Speaker: Jean d’Aspremont
Time: 15:00-17:00 p.m., May 25, 2023, GMT+8
Venue: Zoom Meeting ID: 830 4187 2057 Password: 581783
Abstract:
Albeit the object of compelling criticisms in recent decades, international organizations continue to occupy a very central place in the practical, conceptual, cognitive, imaginary, and emotional universe of international lawyers. This presentation argues that the resilient centrality of international organizations in international legal thought and practice is the manifestation of international lawyers’ love for such institutions. This presentation’s main aim is to provide an account of the drivers that inform international lawyers’ love for international organizations with a view to elucidating what lies behind the centrality of international organizations in international legal thought and practice.
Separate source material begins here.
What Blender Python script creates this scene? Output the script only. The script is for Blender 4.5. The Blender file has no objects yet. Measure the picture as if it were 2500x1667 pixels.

Among the drivers of international lawyers’ love for international organizations, attention is paid to their representations as taking care of people, as showing where to look for power, as knowing so much, as romanticizing history, as providing a shared standard of experience, as textualizing the universe, as providing and organizing space for discontent, as expanding international lawyers’ field of study, and as holding many secrets.
Biography:
Jean d’Aspremont is Professor of International Law at Sciences Po School of Law. He also holds a chair of Public International Law at the University of Manchester. He is General Editor of the Cambridge Studies in International and Comparative Law,Director of Oxford International Organizations (OXIO) and series editor of the Melland Schill Studies in International Law. He has written extensively on questions of international law. His work has been translated in several languages including Spanish, Portuguese, Russian, Mandarin Chinese, Hindi, Japanese and Persian.